THE financial crisis is a result of many bad decisions, but one of them hasn’t received enough attention: the 1998 bailout of the Long-Term Capital Management hedge fund. If regulators had been less concerned with protecting the fund’s creditors, our current problems might not be quite so bad.
Long-Term Capital was advised by finance quants, or quantitative analysts, who made a number of unsound, esoteric bets, including investments in interest rate derivatives. When Russia’s inability to pay its debts roiled global markets, the fund, saddled with high-leverage and off-balance-sheet obligations, was near collapse.
Because Long-Term Capital owed large sums to banks and other financial institutions, the Federal Reserve Bank of New York organized a consortium of companies to buy it out and cover the debts. Alan Greenspan, then the Fed chairman, eased monetary policy to restart capital markets, which were starting to freeze up. Long-Term Capital’s shareholders were wiped out, but none of the creditors took losses.
At the time, it may have seemed that regulators did the right thing. The bailout did not require upfront money from the government, and the world avoided an even bigger financial crisis. Today, however, that ad hoc intervention by the government no longer looks so wise. With the Long-Term Capital bailout as a precedent, creditors came to believe that their loans to unsound financial institutions would be made good by the Fed — as long as the collapse of those institutions would threaten the global credit system. Bolstered by this sense of security, bad loans mushroomed.
The notion that if only the Fed had not organized negotiations that led to a private consortium -- composed primarily of large LTCM creditors -- bailing out LTCM creditors, we would have been spared the excesses of the past few years is far from persuasive.
On the other hand, the more commonly held take-away -- that the LTCM near-disaster demonstrates the need for more hedge fund regulation -- is, to my mind, no more sensible.
The facts of the LTCM near-disaster were these: The heavily regulated pillars of our financial economy lent far more money then prudent to an unregulated high risk small business. The unregulated high risk small business failed, threatening the well being of its pillars-of-our-financial-economy creditors and, by extension, the broader economy. In effect, an orderly bankruptcy was negotiated.
It takes a certain narrow minded-ness to take away from that scenario the conclusion that particular high risk small businesses need to be regulated. A more sensible observer would be more afraid of the overly-risky loans the heavily regulated pillars of our financial economy were apparently making that put our economic well-being in jeopardy.
The most sensible course of action then -- and the one that could have safely averted our current crisis -- would have been to rethink banking regulation in light of its failure.
What this argues for now, as our fearless leaders dream up a financial regulation Patriot Act, is to remember that regulation works best when its results (effectiveness/cost) are carefully monitored.

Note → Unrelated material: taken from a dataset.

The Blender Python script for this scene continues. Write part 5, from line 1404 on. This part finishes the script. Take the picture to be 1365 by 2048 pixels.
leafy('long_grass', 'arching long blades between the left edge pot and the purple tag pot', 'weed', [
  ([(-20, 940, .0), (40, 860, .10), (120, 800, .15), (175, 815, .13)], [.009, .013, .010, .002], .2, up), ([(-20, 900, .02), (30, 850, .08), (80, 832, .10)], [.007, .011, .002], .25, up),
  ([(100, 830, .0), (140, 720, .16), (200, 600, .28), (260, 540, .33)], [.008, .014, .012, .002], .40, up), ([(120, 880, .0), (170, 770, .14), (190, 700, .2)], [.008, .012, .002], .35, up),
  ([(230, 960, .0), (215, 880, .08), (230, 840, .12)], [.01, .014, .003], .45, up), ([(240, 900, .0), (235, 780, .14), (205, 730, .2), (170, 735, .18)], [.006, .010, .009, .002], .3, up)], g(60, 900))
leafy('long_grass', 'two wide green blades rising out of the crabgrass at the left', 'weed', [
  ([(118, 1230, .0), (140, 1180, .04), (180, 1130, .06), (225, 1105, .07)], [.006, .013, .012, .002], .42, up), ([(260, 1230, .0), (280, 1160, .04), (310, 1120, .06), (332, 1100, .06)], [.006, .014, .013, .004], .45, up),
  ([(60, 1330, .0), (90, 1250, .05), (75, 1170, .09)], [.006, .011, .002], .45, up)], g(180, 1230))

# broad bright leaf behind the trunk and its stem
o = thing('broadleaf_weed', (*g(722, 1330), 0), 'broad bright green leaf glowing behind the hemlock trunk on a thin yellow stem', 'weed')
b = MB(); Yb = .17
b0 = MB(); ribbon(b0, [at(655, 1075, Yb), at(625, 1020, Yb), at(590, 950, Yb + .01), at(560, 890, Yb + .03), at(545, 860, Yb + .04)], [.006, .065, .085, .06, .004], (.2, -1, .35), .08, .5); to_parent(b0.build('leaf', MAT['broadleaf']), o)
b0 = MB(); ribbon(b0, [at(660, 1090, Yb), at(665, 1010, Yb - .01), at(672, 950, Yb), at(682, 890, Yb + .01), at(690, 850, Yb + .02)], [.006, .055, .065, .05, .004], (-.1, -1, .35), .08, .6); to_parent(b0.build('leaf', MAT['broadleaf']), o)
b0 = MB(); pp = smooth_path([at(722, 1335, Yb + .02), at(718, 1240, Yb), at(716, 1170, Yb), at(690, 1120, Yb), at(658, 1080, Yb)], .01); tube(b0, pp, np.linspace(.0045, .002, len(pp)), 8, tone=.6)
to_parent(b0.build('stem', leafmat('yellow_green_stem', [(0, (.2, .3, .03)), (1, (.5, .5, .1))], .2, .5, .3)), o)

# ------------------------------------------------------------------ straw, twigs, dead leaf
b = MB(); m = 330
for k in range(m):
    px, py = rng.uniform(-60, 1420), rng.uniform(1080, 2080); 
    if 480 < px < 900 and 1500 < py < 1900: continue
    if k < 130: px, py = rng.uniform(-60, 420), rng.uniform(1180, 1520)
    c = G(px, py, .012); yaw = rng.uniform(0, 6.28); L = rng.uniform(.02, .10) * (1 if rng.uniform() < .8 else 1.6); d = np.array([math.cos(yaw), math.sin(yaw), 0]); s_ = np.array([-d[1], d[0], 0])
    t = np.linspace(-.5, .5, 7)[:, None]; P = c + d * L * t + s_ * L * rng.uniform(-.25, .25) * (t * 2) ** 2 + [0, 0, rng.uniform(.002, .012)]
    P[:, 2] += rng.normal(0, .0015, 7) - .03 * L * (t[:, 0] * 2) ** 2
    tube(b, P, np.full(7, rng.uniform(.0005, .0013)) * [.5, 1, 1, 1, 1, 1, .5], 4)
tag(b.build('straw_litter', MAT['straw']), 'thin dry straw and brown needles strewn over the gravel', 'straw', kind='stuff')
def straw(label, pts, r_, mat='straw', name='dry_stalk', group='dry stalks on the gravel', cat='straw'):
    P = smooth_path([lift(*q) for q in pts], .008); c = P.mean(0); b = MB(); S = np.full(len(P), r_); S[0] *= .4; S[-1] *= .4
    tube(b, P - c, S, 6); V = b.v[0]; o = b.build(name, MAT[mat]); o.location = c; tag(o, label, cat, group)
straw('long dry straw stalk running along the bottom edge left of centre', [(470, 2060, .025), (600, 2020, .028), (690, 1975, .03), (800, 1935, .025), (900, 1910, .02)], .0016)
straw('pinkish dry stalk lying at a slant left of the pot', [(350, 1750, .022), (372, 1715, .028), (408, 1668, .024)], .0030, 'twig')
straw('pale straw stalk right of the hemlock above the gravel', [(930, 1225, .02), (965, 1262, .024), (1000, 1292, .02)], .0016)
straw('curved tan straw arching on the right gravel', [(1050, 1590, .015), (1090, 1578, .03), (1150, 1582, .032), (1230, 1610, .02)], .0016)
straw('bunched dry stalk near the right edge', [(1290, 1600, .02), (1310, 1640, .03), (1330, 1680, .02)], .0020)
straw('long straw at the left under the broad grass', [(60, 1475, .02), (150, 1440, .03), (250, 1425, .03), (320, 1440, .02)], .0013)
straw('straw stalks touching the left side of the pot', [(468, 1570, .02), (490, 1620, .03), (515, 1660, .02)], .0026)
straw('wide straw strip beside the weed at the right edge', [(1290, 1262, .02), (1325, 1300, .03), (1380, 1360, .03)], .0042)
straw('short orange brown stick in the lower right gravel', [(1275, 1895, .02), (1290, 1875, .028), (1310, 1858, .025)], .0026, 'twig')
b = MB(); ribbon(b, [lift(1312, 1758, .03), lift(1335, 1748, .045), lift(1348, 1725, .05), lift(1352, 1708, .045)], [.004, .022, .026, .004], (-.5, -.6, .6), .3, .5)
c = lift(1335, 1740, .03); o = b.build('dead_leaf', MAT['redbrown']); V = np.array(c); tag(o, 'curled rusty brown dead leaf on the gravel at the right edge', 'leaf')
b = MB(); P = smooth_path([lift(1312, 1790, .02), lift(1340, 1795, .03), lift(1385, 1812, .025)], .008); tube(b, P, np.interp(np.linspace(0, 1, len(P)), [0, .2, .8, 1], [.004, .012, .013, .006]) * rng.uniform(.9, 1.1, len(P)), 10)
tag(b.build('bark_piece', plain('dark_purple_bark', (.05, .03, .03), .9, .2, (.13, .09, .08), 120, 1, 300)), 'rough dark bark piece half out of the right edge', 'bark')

Far more persuasive from Professor Cowen:
The ad hoc aspect of the bailout created a precedent for what has come to be called “regulation by deal” — now the government’s modus operandi. Rather than publicizing definite standards and expectations for bailouts in advance, the Fed and the Treasury confront each particular crisis anew. Decisions are made as to whether a merger is possible, whether a consortium can be organized, what kind of loan guarantees can be offered and what kind of concessions will be extracted in return. So far, every deal — or lack thereof, in the case of Lehman Brothers — has been different.
While there are some advantages to leaving discretion in regulators’ hands, this hasn’t worked out very well. It has become increasingly apparent that the market doesn’t know what to expect and that many financial institutions are sitting on the sidelines, waiting to see what regulators will do next. Regulatory uncertainty is stifling the ability of financial markets to engineer at least a partial recovery.
John Maynard Keynes famously proclaimed that “in the long run we are all dead.” From the vantage point of 1998, today is indeed the “long run.”
We’re not quite dead, but we are seriously ailing. As we look ahead, we may be tempted again to put off the hard choices. But perhaps the next “long run,” too, is no more than 10 years away. If we take the Keynesian maxim too seriously, and focus only on the short run, our prospects will be grim indeed.